Exercise details:
Only lines holding the string "with" are wanted; copy each one from the material.

[Items listed in a dataset]
- - - - - - -

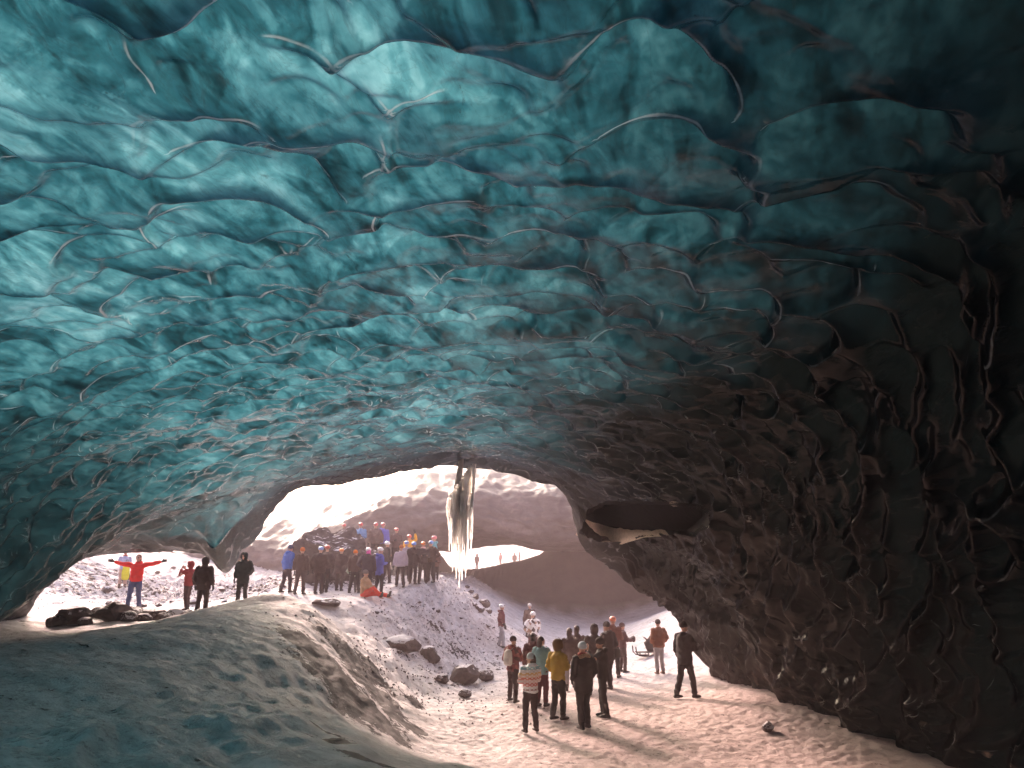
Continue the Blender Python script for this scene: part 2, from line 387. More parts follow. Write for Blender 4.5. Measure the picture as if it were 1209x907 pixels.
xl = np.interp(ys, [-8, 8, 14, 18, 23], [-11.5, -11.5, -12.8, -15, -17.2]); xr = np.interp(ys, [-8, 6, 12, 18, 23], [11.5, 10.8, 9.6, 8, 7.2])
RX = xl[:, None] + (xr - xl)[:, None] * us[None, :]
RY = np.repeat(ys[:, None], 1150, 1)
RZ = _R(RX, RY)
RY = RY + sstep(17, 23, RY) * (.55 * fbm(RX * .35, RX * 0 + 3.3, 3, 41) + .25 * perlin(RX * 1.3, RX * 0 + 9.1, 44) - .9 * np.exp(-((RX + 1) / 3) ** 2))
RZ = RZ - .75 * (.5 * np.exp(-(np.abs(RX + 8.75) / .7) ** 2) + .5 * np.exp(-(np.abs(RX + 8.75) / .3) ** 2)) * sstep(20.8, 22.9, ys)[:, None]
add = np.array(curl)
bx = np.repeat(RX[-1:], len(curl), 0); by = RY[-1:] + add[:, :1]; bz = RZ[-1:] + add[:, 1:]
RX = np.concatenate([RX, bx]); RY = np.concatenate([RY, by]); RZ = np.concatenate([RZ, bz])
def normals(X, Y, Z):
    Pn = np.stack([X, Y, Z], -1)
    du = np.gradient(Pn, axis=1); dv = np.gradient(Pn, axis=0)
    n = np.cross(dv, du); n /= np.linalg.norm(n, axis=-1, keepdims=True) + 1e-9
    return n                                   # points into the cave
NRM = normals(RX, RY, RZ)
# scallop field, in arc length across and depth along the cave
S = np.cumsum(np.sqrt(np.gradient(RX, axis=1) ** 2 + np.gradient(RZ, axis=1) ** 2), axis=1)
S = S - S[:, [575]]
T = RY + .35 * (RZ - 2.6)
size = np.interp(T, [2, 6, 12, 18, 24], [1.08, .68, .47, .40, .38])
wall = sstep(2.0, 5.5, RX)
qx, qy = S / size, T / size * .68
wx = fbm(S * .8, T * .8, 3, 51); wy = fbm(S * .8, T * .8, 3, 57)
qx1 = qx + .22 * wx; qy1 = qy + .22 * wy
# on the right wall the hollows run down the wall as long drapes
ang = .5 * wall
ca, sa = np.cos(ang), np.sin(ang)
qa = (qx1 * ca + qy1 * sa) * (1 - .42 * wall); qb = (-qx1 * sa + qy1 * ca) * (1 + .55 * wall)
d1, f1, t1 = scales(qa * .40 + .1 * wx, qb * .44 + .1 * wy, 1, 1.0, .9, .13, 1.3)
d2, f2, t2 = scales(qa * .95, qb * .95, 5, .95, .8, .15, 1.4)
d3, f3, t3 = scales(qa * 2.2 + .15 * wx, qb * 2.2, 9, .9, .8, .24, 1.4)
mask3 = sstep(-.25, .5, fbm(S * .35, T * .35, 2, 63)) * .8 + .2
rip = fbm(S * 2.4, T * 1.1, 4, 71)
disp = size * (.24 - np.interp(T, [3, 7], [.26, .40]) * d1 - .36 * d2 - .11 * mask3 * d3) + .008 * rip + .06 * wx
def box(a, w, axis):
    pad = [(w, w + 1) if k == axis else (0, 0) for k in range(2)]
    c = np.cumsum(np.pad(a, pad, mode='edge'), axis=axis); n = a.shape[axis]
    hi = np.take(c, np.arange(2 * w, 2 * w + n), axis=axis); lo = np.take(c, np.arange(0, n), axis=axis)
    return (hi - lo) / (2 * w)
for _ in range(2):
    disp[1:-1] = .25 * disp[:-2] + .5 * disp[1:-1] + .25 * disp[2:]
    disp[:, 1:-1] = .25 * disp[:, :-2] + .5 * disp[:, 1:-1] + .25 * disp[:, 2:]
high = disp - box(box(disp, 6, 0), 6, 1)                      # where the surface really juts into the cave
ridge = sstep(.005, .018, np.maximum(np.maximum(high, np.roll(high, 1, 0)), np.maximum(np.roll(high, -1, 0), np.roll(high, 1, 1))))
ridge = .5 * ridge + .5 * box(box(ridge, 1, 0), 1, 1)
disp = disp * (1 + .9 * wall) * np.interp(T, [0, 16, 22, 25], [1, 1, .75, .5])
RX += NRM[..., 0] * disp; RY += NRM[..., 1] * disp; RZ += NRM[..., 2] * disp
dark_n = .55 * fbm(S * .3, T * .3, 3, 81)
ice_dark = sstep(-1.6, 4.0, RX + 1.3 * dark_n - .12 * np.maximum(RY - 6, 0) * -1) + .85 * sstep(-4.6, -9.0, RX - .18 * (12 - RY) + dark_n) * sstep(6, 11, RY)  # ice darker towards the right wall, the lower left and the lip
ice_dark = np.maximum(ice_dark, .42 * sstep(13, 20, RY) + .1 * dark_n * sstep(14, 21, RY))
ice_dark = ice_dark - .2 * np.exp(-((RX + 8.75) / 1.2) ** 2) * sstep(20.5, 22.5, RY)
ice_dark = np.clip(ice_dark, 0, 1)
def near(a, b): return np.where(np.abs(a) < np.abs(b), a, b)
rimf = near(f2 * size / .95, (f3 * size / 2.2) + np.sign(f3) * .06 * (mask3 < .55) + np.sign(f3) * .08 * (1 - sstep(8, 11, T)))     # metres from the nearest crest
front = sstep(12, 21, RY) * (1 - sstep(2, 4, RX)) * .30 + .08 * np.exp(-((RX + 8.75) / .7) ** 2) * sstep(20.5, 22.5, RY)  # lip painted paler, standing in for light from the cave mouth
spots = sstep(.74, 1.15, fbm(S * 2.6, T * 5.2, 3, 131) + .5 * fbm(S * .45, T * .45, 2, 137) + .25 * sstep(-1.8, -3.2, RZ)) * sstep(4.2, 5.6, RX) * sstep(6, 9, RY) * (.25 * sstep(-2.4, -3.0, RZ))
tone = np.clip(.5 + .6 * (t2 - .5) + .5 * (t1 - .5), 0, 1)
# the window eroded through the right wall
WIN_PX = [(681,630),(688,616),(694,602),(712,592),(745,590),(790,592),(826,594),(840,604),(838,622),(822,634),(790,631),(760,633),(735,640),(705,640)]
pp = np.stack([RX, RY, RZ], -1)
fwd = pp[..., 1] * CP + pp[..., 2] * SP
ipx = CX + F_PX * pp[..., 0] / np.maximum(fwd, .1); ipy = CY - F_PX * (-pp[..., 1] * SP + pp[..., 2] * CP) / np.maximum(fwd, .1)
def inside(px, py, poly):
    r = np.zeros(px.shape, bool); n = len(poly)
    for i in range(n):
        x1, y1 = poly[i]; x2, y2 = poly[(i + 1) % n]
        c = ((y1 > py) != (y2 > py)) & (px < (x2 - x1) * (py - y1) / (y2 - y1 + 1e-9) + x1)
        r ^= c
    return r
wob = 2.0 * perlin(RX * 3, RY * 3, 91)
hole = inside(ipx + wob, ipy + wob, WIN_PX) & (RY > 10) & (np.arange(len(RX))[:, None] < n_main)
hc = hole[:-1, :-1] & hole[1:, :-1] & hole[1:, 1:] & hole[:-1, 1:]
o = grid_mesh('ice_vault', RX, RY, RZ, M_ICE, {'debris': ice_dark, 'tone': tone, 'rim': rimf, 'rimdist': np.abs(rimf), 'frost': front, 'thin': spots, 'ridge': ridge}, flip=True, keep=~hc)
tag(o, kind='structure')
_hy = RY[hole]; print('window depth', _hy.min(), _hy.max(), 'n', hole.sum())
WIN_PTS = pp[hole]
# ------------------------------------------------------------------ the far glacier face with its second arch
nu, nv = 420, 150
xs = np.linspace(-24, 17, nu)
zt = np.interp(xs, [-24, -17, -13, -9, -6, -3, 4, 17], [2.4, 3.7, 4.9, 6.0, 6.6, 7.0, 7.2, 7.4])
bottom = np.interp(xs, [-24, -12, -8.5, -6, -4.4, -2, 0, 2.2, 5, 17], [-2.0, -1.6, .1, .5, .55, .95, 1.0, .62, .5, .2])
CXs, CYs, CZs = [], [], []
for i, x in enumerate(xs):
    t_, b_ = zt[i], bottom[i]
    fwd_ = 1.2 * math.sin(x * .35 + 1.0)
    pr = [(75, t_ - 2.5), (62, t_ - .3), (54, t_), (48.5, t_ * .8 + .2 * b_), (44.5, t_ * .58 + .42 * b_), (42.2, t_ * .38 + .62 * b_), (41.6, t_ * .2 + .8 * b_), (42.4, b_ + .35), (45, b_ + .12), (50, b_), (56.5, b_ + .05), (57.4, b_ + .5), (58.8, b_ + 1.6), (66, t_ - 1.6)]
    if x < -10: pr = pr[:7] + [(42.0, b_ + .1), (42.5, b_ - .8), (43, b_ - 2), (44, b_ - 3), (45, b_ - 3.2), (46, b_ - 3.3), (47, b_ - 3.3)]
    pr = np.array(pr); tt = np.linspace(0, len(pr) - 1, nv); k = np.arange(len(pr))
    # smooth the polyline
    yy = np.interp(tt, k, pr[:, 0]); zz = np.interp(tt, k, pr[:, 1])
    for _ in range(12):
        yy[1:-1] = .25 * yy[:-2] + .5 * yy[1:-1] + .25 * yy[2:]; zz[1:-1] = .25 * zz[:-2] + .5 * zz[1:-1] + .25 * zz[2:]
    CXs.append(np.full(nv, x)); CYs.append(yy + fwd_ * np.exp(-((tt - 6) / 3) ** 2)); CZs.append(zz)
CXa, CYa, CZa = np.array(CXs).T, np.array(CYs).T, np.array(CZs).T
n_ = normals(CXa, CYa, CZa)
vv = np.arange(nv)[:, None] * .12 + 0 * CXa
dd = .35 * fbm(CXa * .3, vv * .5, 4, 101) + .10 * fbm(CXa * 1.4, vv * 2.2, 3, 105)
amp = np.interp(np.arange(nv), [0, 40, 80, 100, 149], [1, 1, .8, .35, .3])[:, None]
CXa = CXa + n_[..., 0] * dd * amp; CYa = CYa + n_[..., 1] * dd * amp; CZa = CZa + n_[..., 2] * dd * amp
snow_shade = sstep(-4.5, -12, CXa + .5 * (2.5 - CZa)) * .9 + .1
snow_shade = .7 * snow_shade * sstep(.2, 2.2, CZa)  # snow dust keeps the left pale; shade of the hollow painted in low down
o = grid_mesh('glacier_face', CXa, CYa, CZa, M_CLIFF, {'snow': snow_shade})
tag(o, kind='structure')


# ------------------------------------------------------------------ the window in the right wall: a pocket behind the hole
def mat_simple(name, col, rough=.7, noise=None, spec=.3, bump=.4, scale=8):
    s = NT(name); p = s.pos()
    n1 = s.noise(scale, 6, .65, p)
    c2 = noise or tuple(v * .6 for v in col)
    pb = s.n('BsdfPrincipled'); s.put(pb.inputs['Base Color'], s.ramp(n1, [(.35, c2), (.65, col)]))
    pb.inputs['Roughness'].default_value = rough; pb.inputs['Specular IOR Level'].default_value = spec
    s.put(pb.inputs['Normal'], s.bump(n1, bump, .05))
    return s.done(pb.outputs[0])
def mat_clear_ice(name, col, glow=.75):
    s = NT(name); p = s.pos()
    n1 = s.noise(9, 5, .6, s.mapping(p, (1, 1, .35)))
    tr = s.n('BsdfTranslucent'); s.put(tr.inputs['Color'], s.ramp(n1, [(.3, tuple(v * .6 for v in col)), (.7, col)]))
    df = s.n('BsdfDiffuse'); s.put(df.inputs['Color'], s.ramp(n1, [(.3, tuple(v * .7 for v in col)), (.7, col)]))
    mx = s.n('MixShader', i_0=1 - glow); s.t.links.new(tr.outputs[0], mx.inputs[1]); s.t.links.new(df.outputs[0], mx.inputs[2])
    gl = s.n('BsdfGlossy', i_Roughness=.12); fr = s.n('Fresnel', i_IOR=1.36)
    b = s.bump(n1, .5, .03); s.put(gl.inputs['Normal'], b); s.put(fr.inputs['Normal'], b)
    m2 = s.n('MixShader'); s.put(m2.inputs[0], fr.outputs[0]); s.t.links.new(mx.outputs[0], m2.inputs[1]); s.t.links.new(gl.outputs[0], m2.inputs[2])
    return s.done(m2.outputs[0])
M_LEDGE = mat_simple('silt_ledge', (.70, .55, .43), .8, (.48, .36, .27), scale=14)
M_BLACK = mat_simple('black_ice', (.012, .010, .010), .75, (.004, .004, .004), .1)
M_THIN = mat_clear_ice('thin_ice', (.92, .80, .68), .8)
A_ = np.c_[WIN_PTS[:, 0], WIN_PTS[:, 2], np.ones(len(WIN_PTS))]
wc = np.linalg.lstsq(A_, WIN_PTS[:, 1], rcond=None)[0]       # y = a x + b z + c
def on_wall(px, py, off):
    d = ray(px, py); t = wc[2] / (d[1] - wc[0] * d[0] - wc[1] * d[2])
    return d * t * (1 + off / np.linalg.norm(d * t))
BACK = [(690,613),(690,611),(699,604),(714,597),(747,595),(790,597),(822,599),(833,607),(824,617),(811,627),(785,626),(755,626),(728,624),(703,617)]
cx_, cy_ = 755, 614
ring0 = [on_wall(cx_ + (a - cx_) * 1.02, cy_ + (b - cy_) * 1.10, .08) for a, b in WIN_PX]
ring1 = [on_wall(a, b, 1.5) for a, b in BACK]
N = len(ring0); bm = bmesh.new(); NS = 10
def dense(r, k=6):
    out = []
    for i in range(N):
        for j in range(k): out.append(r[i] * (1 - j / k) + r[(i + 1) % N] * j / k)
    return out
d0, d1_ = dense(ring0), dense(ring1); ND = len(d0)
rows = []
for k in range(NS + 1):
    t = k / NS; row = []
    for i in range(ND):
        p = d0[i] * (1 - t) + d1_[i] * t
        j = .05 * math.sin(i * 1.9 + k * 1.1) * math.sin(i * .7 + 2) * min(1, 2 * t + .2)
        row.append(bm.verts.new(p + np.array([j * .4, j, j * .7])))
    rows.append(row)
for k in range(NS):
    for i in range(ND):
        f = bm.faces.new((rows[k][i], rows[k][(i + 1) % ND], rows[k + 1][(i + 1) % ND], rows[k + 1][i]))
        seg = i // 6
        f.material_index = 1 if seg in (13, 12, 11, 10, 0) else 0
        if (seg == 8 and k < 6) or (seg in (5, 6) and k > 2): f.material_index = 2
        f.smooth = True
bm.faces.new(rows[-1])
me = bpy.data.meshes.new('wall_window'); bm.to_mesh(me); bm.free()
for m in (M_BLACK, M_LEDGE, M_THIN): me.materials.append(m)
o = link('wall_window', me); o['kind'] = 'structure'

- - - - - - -

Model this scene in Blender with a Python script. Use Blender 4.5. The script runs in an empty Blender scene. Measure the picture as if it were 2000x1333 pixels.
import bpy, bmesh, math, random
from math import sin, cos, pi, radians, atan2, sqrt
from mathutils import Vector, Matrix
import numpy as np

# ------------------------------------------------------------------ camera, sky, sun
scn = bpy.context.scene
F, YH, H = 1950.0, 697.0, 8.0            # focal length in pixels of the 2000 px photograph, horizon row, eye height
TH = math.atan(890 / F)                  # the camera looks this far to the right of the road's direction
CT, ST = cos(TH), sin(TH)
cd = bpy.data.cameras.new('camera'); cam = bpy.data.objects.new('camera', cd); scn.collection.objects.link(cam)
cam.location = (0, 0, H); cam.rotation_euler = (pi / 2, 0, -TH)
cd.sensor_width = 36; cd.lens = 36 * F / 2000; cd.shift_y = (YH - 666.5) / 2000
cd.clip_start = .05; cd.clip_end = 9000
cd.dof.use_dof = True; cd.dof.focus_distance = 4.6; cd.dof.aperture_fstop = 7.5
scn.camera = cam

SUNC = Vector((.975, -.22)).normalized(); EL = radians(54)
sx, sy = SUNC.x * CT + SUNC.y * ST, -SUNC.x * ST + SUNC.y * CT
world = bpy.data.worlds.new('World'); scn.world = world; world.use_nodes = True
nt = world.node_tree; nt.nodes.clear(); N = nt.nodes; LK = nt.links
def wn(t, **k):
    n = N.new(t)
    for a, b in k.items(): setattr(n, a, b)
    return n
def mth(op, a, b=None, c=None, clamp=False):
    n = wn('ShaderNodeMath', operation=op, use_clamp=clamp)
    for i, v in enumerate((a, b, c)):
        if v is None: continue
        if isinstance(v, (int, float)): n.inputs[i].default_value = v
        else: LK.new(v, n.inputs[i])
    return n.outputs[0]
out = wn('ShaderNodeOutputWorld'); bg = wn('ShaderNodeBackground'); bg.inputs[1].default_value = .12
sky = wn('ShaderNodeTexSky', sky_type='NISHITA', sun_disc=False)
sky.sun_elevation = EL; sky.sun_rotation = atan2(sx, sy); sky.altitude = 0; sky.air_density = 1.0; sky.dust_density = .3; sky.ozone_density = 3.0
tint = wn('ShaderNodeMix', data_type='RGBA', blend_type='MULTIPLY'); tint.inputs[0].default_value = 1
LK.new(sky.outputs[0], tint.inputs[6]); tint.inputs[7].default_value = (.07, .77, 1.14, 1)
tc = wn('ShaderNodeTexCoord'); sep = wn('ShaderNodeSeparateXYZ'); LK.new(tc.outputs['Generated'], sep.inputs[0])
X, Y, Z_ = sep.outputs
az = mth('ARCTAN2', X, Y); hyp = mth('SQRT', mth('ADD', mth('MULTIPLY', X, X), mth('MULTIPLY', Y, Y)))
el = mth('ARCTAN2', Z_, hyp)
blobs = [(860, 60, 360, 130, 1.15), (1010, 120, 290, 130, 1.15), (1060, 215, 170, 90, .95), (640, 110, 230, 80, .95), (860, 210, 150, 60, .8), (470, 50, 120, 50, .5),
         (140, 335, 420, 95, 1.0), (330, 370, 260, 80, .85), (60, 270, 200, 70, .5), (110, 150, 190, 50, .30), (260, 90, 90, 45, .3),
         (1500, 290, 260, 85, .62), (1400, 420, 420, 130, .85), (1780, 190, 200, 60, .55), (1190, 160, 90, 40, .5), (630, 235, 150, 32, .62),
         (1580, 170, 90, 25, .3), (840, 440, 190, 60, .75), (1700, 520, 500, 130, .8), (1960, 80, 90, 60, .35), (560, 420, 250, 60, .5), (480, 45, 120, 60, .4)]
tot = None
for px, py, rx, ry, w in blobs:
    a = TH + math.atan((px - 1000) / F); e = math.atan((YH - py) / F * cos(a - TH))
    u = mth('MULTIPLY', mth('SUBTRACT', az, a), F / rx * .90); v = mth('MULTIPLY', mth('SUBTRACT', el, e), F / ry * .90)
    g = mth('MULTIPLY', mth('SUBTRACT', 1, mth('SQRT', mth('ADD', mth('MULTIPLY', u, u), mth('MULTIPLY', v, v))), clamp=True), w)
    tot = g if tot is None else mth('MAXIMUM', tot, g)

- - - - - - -

Task response:
# ------------------------------------------------------------------ the far glacier face with its second arch
Model this scene in Blender with a Python script. Use Blender 4.5. The script runs in an empty Blender scene. Measure the picture as if it were 2000x1333 pixels.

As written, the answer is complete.